The heat in the freight car became unbearable. San Francisco was never this hot, I thought. I remembered now, how during the holidays, Nonno and Nonna, our grandfather and grandmother, would spend a few days with us. Nonno was eighty years old at the time. He had a bushy blond mustache and blue eyes. As a young man he had fished in the Mediterranean Sea and served in the Italian army. When he and Papa arrived in San Francisco, they fished the waters of the bay. One year they went to Alaska and spent the season fishing for salmon, where Nonna’s catch for that particular season was the highest ever caught. His first name was Gaetano and as he was the first man from his community in Sicily to come to America. He was called Gaetano-Americana. At eighty years of age, he loved to fence with me. I was then about six years old. Brandishing yardsticks, we would cross swords and Nonno would have his hands full as I darted in and out between his legs.

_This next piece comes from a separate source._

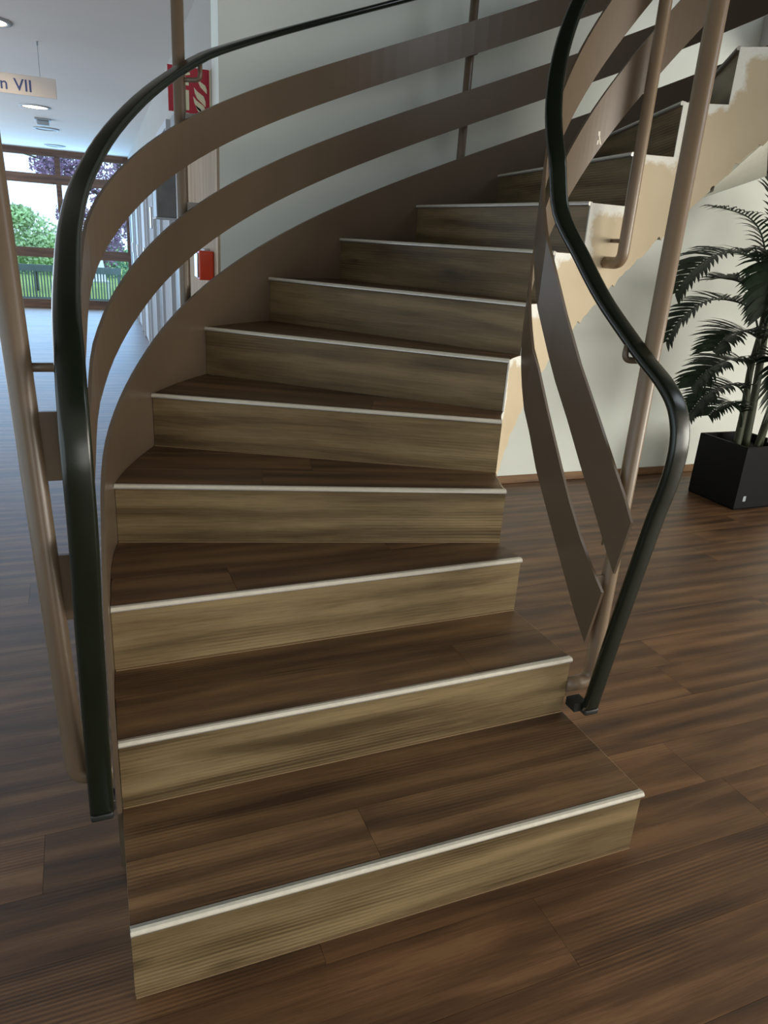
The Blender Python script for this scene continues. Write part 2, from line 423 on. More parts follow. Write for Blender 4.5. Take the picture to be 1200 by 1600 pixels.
for i in range(1, N_STEP + 1):
    A, B = base('L', i), base('R', i)
    n_sub = 6
    outer = [base('L', i + k / n_sub) for k in range(n_sub + 1)]; inner = [base('R', i + k / n_sub) for k in range(n_sub + 1)]
    z = RISE * i
    X = (B - A).normalized(); Nn = Vector((-X.y, X.x))
    ang = math.atan2(X.y, X.x)
    # the tread reaches a little under the next riser, and is covered by vinyl boards
    poly = [A + Nn * 0.012] + [B + Nn * 0.012] + inner[1:] + outer[1:][::-1]
    frame = Matrix.Translation(V3(A, z)) @ Matrix.Rotation(ang, 4, 'Z'); inv = frame.inverted()
    loc = [(inv @ V3(p, z)).to_2d() for p in poly]
    core = obj('tread', prism(bmesh.new(), loc, -0.05, -0.004), 'core', st)
    core.matrix_parent_inverse = Matrix.Translation(-ST0); core.matrix_world = frame
    core.location, core.rotation_euler = frame.translation, (0, 0, ang)
    y0, row, L = 0.0135, 0, (B - A).length
    depth = max(p.y for p in loc)
    first = 0.146
    while y0 < depth - 0.004:
        y1 = y0 + (first if row == 0 else PW)
        strip = clip(clip(loc, Vector((0, y0)), Vector((0, 1))), Vector((0, y1)), Vector((0, -1)))
        js = row_joints.get(i, {}).get(row, [((i * 0.37 + row * 0.41) % 0.8) + 0.15] if i > 5 else [])
        cuts = [-9] + js + [9]
        for c0, c1 in zip(cuts, cuts[1:]):
            q = clip(clip(strip, Vector((c0, 0)), Vector((1, 0))), Vector((c1, 0)), Vector((-1, 0)))
            if len(q) < 3: continue
            q = inset(q, 0.0004)
            if len(q) < 3: continue
            cen = sum(q, Vector((0, 0))) / len(q)
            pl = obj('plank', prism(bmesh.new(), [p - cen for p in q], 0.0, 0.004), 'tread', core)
            pl.location = (cen.x, cen.y, -0.004)
        y0 = y1; row += 1
    # riser board
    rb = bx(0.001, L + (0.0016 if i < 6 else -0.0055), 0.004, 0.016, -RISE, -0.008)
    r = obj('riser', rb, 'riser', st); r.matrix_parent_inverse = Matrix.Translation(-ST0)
    r.location = (A.x, A.y, z); r.rotation_euler[2] = ang
    # nosing: a rounded metal profile with a pale ribbed insert
    prof = [(0.011, 0.0012), (0.004, 0.0022), (-0.0035, 0.0012), (-0.0065, -0.003), (-0.0068, -0.008), (-0.0045, -0.0105), (0.004, -0.0105), (0.006, -0.004), (0.011, -0.0035)]
    nb = loft(bmesh.new(), [[(x, p[0], p[1]) for p in prof] for x in (0.0, L)])
    no = obj('nosing_strip', nb, 'alu', st); no.matrix_parent_inverse = Matrix.Translation(-ST0)
    no.location = (A.x, A.y, z); no.rotation_euler[2] = ang
    prof = [(0.002, 0.0021), (0.002, 0.0036), (-0.0045, 0.0026), (-0.0076, -0.0016), (-0.0080, -0.0045), (-0.0065, -0.0045), (-0.006, -0.003), (-0.003, 0.0010)]
    ib = loft(bmesh.new(), [[(x, p[0], p[1]) for p in prof] for x in (0.001, L - 0.001)])
    obj('insert', ib, 'insert', no)
    if i <= 5:
        cb = bx(0.002, L - 0.002, -0.001, 0.006, -RISE, -RISE + 0.003)
        c = obj('sealant_bead', cb, 'caulk', st); c.matrix_parent_inverse = Matrix.Translation(-ST0)
        c.location = (A.x, A.y, z); c.rotation_euler[2] = ang
# concrete body with its soffit
bm = bmesh.new(); NR = 8
for i in range(1, N_STEP + 1):
    z = RISE * i - 0.05; n = 10; cols = []
    for k in range(n + 1):
        s = i + k / n; o, q = edge('L', s, -0.002), edge('R', s, -0.004); zb = min(under(s), z - 0.01)
        if k == 0:
            o += (base('L', i + .05) - base('L', i)).normalized() * 0.017; q += (base('R', i + .05) - base('R', i)).normalized() * 0.012
        lo = [bm.verts.new(V3(o.lerp(q, m / NR), zb)) for m in range(NR + 1)]
        cols.append((lo, bm.verts.new(V3(q, z)), bm.verts.new(V3(o, z))))
    for (la, qa, oa), (lb, qb, ob) in zip(cols, cols[1:]):
        for m in range(NR): bm.faces.new((la[m], la[m + 1], lb[m + 1], lb[m]))
        bm.faces.new((la[NR], qa, qb, lb[NR])); bm.faces.new((qa, oa, ob, qb)); bm.faces.new((oa, la[0], lb[0], ob))
    for l_, q_, o_ in (cols[0], cols[-1]): bm.faces.new([*l_, q_, o_])
bmesh.ops.recalc_face_normals(bm, faces=list(bm.faces))
tag(part('concrete_body', bm, 'soffit'), 'pale painted concrete slab and soffit under the steps')
# painted inner side, cut to the steps at the top and ragged along the bottom
bm = bmesh.new(); lay = bm.verts.layers.float.new('edge_dist')
def jag(s):
    return 0.010 * math.sin(s * 31.0) * math.sin(s * 13.7 + 1) + 0.006 * math.sin(s * 77.0 + 0.4) + random.uniform(-0.006, 0.006)
for i in range(1, N_STEP + 1):
    n, m = 12, 12; z = RISE * i - 0.001
    inner_v, outer_v = [], []
    arc = (base('R', i + 1) - base('R', i)).length; arc_next = (base('R', i + 2) - base('R', i + 1)).length
    last = None
    for k in range(n + 1):
        s = i + ((0.009 if i < 6 else 0.0035) / arc if k == 0 else 1 + (0.009 if i < 5 else 0.0035) / arc_next if k == n else k / n)
        if k == 0 and i > 1: zb = prev_zb
        else: zb = max(0.0, RISE * s - SIDE_D + (jag(s) if RISE * s - SIDE_D > 0.02 else 0))
        prev_zb = zb; ci, co = [], []
        for j in range(m + 1):
            zz = z - (z - zb) * (j / m) ** 1.5
            d_top = z - zz; d_front = k / n * arc if zz > z - RISE else math.hypot(k / n * arc, z - RISE - zz)
            d = min(d_top, d_front) + (0.3 if i < 5 else 0.0)
            for lst, off in ((ci, -0.004), (co, 0.001)):
                v = bm.verts.new(V3(edge('R', s, off), zz)); v[lay] = d; lst.append(v)
        inner_v.append(ci); outer_v.append(co)
    for k in range(n):
        for j in range(m):
            bm.faces.new((outer_v[k][j], outer_v[k + 1][j], outer_v[k + 1][j + 1], outer_v[k][j + 1]))
            bm.faces.new((inner_v[k][j], inner_v[k][j + 1], inner_v[k + 1][j + 1], inner_v[k + 1][j]))
        bm.faces.new((outer_v[k][0], inner_v[k][0], inner_v[k + 1][0], outer_v[k + 1][0]))
        bm.faces.new((outer_v[k][m], outer_v[k + 1][m], inner_v[k + 1][m], inner_v[k][m]))
    for col in (0, n):
        for j in range(m):
            bm.faces.new((outer_v[col][j], outer_v[col][j + 1], inner_v[col][j + 1], inner_v[col][j]))
bmesh.ops.recalc_face_normals(bm, faces=list(bm.faces))
tag(part('side_panel', bm, 'side'), 'beige painted stepped side with white filler smears and ragged lower edge')

# outer stringer: a brown steel plate along the wall side
def strip(side, stations, off, th):
    """Bent flat bar: stations of (s_top, z_top, s_bot, z_bot)."""
    rings = []
    for s1, z1, s0, z0 in stations:
        a, b = edge(side, s1, off), edge(side, s1, off + th); c, d = edge(side, s0, off), edge(side, s0, off + th)
        rings.append([V3(a, z1), V3(b, z1), V3(d, z0), V3(c, z0)])
    return loft(bmesh.new(), rings)
def helix(s0, s1, n): return [s0 + (s1 - s0) * k / n for k in range(n + 1)]
def st_top(s): return RISE * s + 0.14 - (0.10 * (3.2 - s) / 1.25 if s < 3.2 else 0)
stn = [(s, st_top(s), s, max(0.02, RISE * s - 0.36)) for s in helix(1.97, 15.6, 90)]
sp = strip('L', stn, 0.0005, 0.010)
tag(part('stringer_plate', sp, 'brown', smooth=False), 'brown painted steel plate along the outer ends of the steps')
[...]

Nonno was also a wonderful storyteller. I remember so well those stories. Every evening we would sit around the stove. With a twinkle in his eye and a twist of his moustache, he’d tell a story in his fine Italian. Two of his favorites were “The Count of Monte Cristo” and “AliBaba and the Forty Thieves.” He also related many humorous stories that would hold us spellbound at first and then send us into hysterics.

Memories, how they can keep us alive. Our life in the basement had been a happy one, and it was these pleasant thoughts that came back to me aboard the prison train. Throughout the time in prison my greatest force of resistance was my mother’s image, which always appeared to me when I was ill with fever or near death. She had been born in Italy and had not had one day of schooling. She could not speak English; we learned to converse in Italian. She died when I was seventeen. She had a simple childlike faith and a great love for her family.

Beautiful thoughts came interrupted with reality. A prisoner began pounding his head against the side of the rail car, shouting as he did, demanding to know when the war would end. We had no news, no word from the outside world. All we had were rumors, and more rumors. In one month we had left over 1,500 dead at Camp O’Donnell.